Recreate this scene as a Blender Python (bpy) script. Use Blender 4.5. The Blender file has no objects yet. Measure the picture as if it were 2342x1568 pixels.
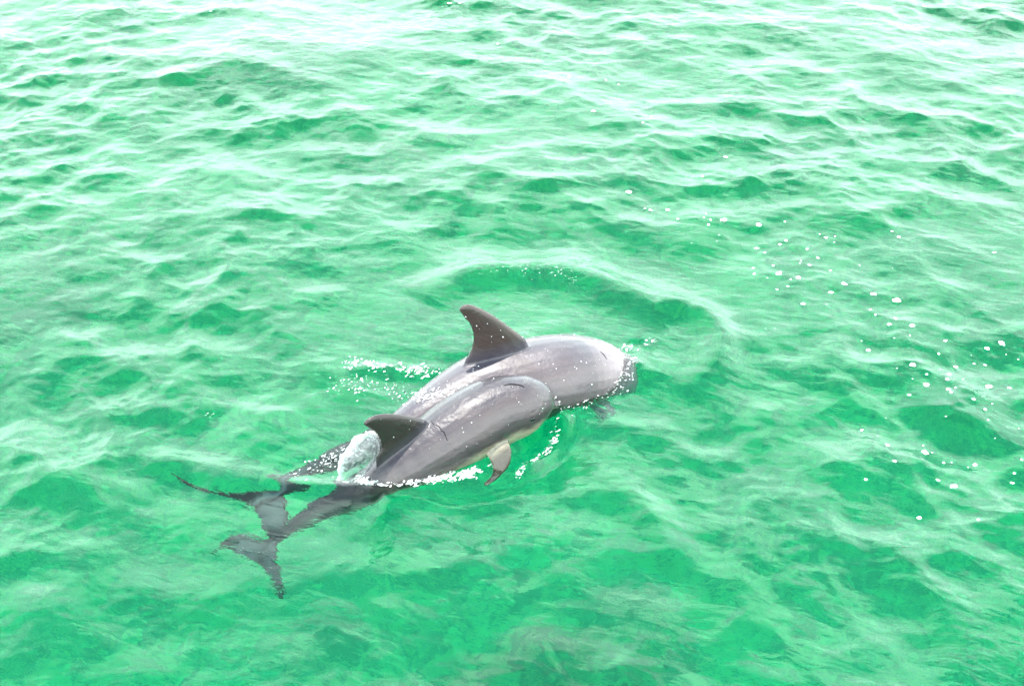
import bpy, bmesh, math, random
import numpy as np
from mathutils import Vector, Matrix
from mathutils.bvhtree import BVHTree

sc = bpy.context.scene
COL = sc.collection
random.seed(7)
rng = np.random.default_rng(5)
R = math.radians

# ------------------------------------------------------------------ camera
CAM_H, PITCH, HFOV = 4.2, 34.0, 40.0
cam = bpy.data.cameras.new('camera')
cam_ob = bpy.data.objects.new('camera', cam)
COL.objects.link(cam_ob)
cam_ob.location = (0, 0, CAM_H)
cam_ob.rotation_euler = (R(90 - PITCH), 0, 0)
cam.sensor_width = 36
cam.lens = 18 / math.tan(R(HFOV / 2))
cam.clip_end = 6000
sc.camera = cam_ob

# ------------------------------------------------------------------ sky
SUN_EL, SUN_AZ = R(81), R(-30)
world = bpy.data.worlds.new('World')
sc.world = world
world.use_nodes = True
wn = world.node_tree
bg = wn.nodes['Background']
sky = wn.nodes.new('ShaderNodeTexSky')
sky.sky_type = 'NISHITA'
sky.sun_disc = False
sky.sun_elevation = SUN_EL
sky.sun_rotation = SUN_AZ
sky.air_density = 1.6
sky.dust_density = 0.1
hs = wn.nodes.new('ShaderNodeHueSaturation')
hs.inputs['Saturation'].default_value = 0.7
wn.links.new(sky.outputs[0], hs.inputs['Color'])
# unseen white haze and cloud low all round, shaped for the water's reflections
tc = wn.nodes.new('ShaderNodeTexCoord')
sep = wn.nodes.new('ShaderNodeSeparateXYZ')
wn.links.new(tc.outputs['Generated'], sep.inputs[0])
mp = wn.nodes.new('ShaderNodeMapping')
mp.inputs['Scale'].default_value = (1, 1, 2.6)
wn.links.new(tc.outputs['Generated'], mp.inputs[0])
cn = wn.nodes.new('ShaderNodeTexNoise')
cn.inputs['Scale'].default_value = 3.2
cn.inputs['Detail'].default_value = 6
wn.links.new(mp.outputs[0], cn.inputs['Vector'])
def wmath(op, a, b=None, clamp=False):
    n = wn.nodes.new('ShaderNodeMath'); n.operation = op; n.use_clamp = clamp
    for i, v in enumerate((a, b)):
        if v is None: continue
        if isinstance(v, (int, float)): n.inputs[i].default_value = v
        else: wn.links.new(v, n.inputs[i])
    return n.outputs[0]
up = wmath('MAXIMUM', sep.outputs[2], 0.0)
edge = wmath('ADD', up, wmath('MULTIPLY', wmath('SUBTRACT', cn.outputs[0], 0.5), 0.55))
low = wmath('SUBTRACT', 1.0, wmath('DIVIDE', wmath('SUBTRACT', edge, 0.64), 0.13), True)
hz = wmath('MULTIPLY', low, wmath('ADD', wmath('MULTIPLY', wmath('SUBTRACT', 1.0, up), 0.35), 0.65), True)
mixs = wn.nodes.new('ShaderNodeMix'); mixs.data_type = 'RGBA'
wn.links.new(hz, mixs.inputs[0])
wn.links.new(hs.outputs[0], mixs.inputs[6])
mixs.inputs[7].default_value = (14.8, 16.9, 16.8, 1)
wn.links.new(mixs.outputs[2], bg.inputs[0])
bg.inputs[1].default_value = 0.08

# ------------------------------------------------------------------ sun
sl = bpy.data.lights.new('sun', 'SUN')
sl.energy = 2.5
sl.angle = R(0.5)
sl.cycles.use_multiple_importance_sampling = False
sl.color = (1.0, 0.95, 0.87)
sun = bpy.data.objects.new('sun', sl)
COL.objects.link(sun)
sd = Vector((math.sin(SUN_AZ) * math.cos(SUN_EL), math.cos(SUN_AZ) * math.cos(SUN_EL), math.sin(SUN_EL)))
sun.rotation_euler = sd.to_track_quat('Z', 'Y').to_euler()

sc.view_settings.view_transform = 'Standard'
sc.view_settings.look = 'None'
sc.view_settings.gamma = 1
sc.view_settings.exposure = 2.08
sc.cycles.use_denoising = True
sc.cycles.max_bounces = 12
sc.cycles.transmission_bounces = 8
sc.cycles.transparent_max_bounces = 12
sc.cycles.sample_clamp_indirect = 6.0

# ------------------------------------------------------------------ placing by sight lines (photo 2342 px wide as viewed)
CR = Matrix.Rotation(R(90 - PITCH), 3, 'X')
def ray(px, py):
    f = (2342 / 2) / math.tan(R(HFOV / 2))
    return (CR @ Vector((px - 1171, -(py - 784), -f))).normalized()
def P(px, py, z=0.0):
    """World point of height z on the sight line; below the sea the line is bent as water bends it."""
    d = ray(px, py)
    o = Vector((0, 0, CAM_H))
    if z >= 0:
        return o + d * ((z - CAM_H) / d.z)
    q = o + d * (-CAM_H / d.z)
    s = math.hypot(d.x, d.y) / 1.33
    h = Vector((d.x, d.y, 0)).normalized()
    return q + (h * s + Vector((0, 0, -math.sqrt(1 - s * s)))) * (-z / math.sqrt(1 - s * s))
def on_plane(px, py, p0, n):
    d = ray(px, py); o = Vector((0, 0, CAM_H))
    return o + d * ((p0 - o).dot(n) / d.dot(n))

def tag(o, label=None, cat=None, group=None, kind=None):
    for k, v in (('label', label), ('category', cat), ('group', group), ('kind', kind)):
        if v: o[k] = v
    return o
def link(name, me, mat=None, parent=None):
    o = bpy.data.objects.new(name, me)
    COL.objects.link(o)
    if mat: me.materials.append(mat)
    if parent: o.parent = parent
    return o
def mesh_np(name, v, f, smooth=True):
    me = bpy.data.meshes.new(name)
    f = np.asarray(f, np.int32); k = f.shape[1]
    me.vertices.add(len(v)); me.vertices.foreach_set('co', np.asarray(v, np.float32).ravel())
    me.loops.add(f.size); me.loops.foreach_set('vertex_index', f.ravel())
    me.polygons.add(len(f)); me.polygons.foreach_set('loop_start', np.arange(0, f.size, k, dtype=np.int32))
    me.update(calc_edges=True)
    me.polygons.foreach_set('use_smooth', np.full(len(f), smooth))
    return me
def catmull(pts, n):
    pts = np.asarray(pts, float)
    e = np.vstack([2 * pts[0] - pts[1], pts, 2 * pts[-1] - pts[-2]])
    out = []
    m = len(pts) - 1
    for t in np.linspace(0, m, n):
        i = min(int(t), m - 1); u = t - i
        a, b, c, d = e[i:i + 4]
        out.append(.5 * (2 * b + (c - a) * u + (2 * a - 5 * b + 4 * c - d) * u * u + (3 * b - a - 3 * c + d) * u ** 3))
    return np.array(out)

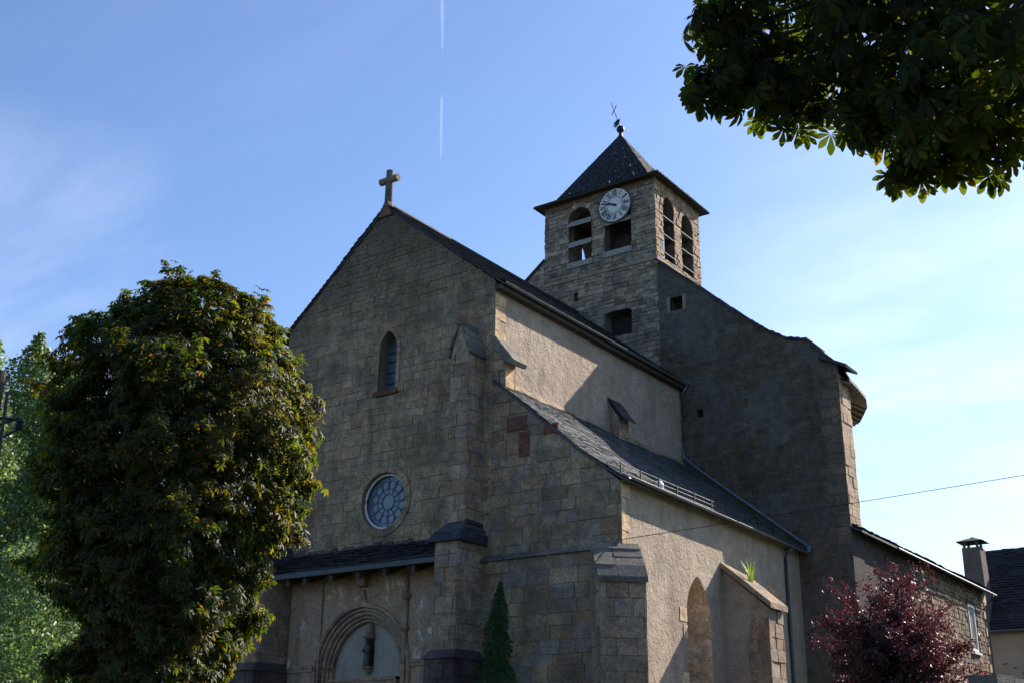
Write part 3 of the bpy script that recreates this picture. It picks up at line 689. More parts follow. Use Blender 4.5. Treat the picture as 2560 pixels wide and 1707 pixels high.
# diagonal corner buttress
db = thing('buttress', 'diagonal corner buttress under a mossy sloped coping', None, (.4, -.6, 0)); db.parent = ch; db.matrix_parent_inverse = Matrix.Translation(-ch.location)
DA = rad(42); dn = Vector((math.sin(DA), -math.cos(DA), 0)); dt = Vector((math.cos(DA), math.sin(DA), 0)); dO = dt * (-.2)
hw = .56; dd = .95
mb = MB(); P = [dO - dt * hw + dn * dd, dO + dt * hw + dn * dd, dO + dt * hw - dn * .3, dO - dt * hw - dn * .3]
Z = Vector((0, 0, 1)); mb.hexa([p.copy() for p in P], [P[0] + Z * 6.45, P[1] + Z * 6.45, P[2] + Z * 7.3, P[3] + Z * 7.3])
masonry(mb, Pl(dO + dn * dd, dt, dn), [(-hw, 0), (hw, 0), (hw, 6.42), (-hw, 6.42)], [], (.34, .5), (.45, .8), seed=71, d0=.025)
masonry(mb, Pl(dO - dt * hw, dn, -dt), [(0, 0), (dd, 0), (dd, 6.42), (0, 7.0)], [], (.34, .5), (.45, .8), seed=72, d0=.025)
masonry(mb, Pl(dO + dt * hw, dn, dt), [(0, 0), (dd, 0), (dd, 6.42), (0, 7.0)], [], (.34, .5), (.45, .8), seed=73, d0=.025)
sub(db, mb, 'shaft', M_but)
mb = MB(); R = random.Random(4)
nrow = 4
for k in range(nrow):
    s0, s1 = k / nrow, (k + 1) / nrow
    zz = lambda s: 6.52 + 1.0 * s ** .85
    for (a, b) in ((-hw - .07, -.1), (-.1, hw + .07)):
        p0 = dO + dn * (dd + .1) * (1 - s0) ; p1 = dO + dn * (dd + .1) * (1 - s1)
        j = R.uniform(-.03, .03)
        if zz(s1) > 7.6: continue
        mb.hexa([p0 + dt * (a + .006) + Z * (zz(s0) - .16), p0 + dt * (b - .006) + Z * (zz(s0) - .16), p1 + dt * (b - .006) + Z * (zz(s1) - .16), p1 + dt * (a + .006) + Z * (zz(s1) - .16)],
                [p0 + dt * (a + .006) + Z * (zz(s0) + j), p0 + dt * (b - .006) + Z * (zz(s0) + j), p1 + dt * (b - .006) + Z * (zz(s1) - .02), p1 + dt * (a + .006) + Z * (zz(s1) - .02)])
sub(db, mb, 'coping', M_cop)
# south buttress of the aisle
sb = thing('buttress', 'sunlit buttress of the aisle wall with a steep pale stone coping', None, (.7, 6.2, 0)); sb.parent = ch; sb.matrix_parent_inverse = Matrix.Translation(-ch.location)
y0, y1, xe = 5.74, 6.74, 1.36
mb = MB(); mb.prism([(0, y0 + .03, 0), (xe - .03, y0 + .03, 0), (xe - .03, y0 + .03, 6.5), (0, y0 + .03, 7.65)], (0, y1 - y0 - .06, 0)); sub(sb, mb, 'core', M_cren)
mb = MB(); masonry(mb, Pl((0, y0 + .03, 0), (1, 0, 0), (0, -1, 0)), [(.75, 0), (xe, 0), (xe, 6.5), (.9, 6.8), (.7, 5.4)], [], (.34, .46), (.3, .6), seed=81, d0=.012); masonry(mb, Pl((xe - .03, 0, 0), (0, 1, 0), (1, 0, 0)), [(y0, 0), (y1, 0), (y1, 6.5), (y0, 6.5)], [], (.3, .45), (.3, .7), seed=82, d0=.03, dj=.02); sub(sb, mb, 'quoins', M_but)
mb = MB(); R = random.Random(12); n = 5
for k in range(n):
    s0, s1 = k / n, (k + 1) / n; xa, xb = -.0 + 1.5 * s0, -.0 + 1.5 * s1; za, zb = 7.86 - 1.24 * s0, 7.86 - 1.24 * s1; j = R.uniform(0, .03)
    mb.hexa([(xa, y0 - .1, za - .16), (xb - .01, y0 - .1, zb - .16), (xb - .01, y1 + .1, zb - .16), (xa, y1 + .1, za - .16)], [(xa, y0 - .09, za + j), (xb - .01, y0 - .09, zb + j), (xb - .01, y1 + .1, zb + j), (xa, y1 + .1, za + j)])
sub(sb, mb, 'coping', M_copl)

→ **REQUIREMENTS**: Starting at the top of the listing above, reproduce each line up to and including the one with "sc.camera = cam_ob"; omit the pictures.

→ **CORRECT OUTPUT**:
Recreate this scene as a Blender Python (bpy) script. Use Blender 4.5. The Blender file has no objects yet. Measure the picture as if it were 2342x1568 pixels.
import bpy, bmesh, math, random
import numpy as np
from mathutils import Vector, Matrix
from mathutils.bvhtree import BVHTree

sc = bpy.context.scene
COL = sc.collection
random.seed(7)
rng = np.random.default_rng(5)
R = math.radians

# ------------------------------------------------------------------ camera
CAM_H, PITCH, HFOV = 4.2, 34.0, 40.0
cam = bpy.data.cameras.new('camera')
cam_ob = bpy.data.objects.new('camera', cam)
COL.objects.link(cam_ob)
cam_ob.location = (0, 0, CAM_H)
cam_ob.rotation_euler = (R(90 - PITCH), 0, 0)
cam.sensor_width = 36
cam.lens = 18 / math.tan(R(HFOV / 2))
cam.clip_end = 6000
sc.camera = cam_ob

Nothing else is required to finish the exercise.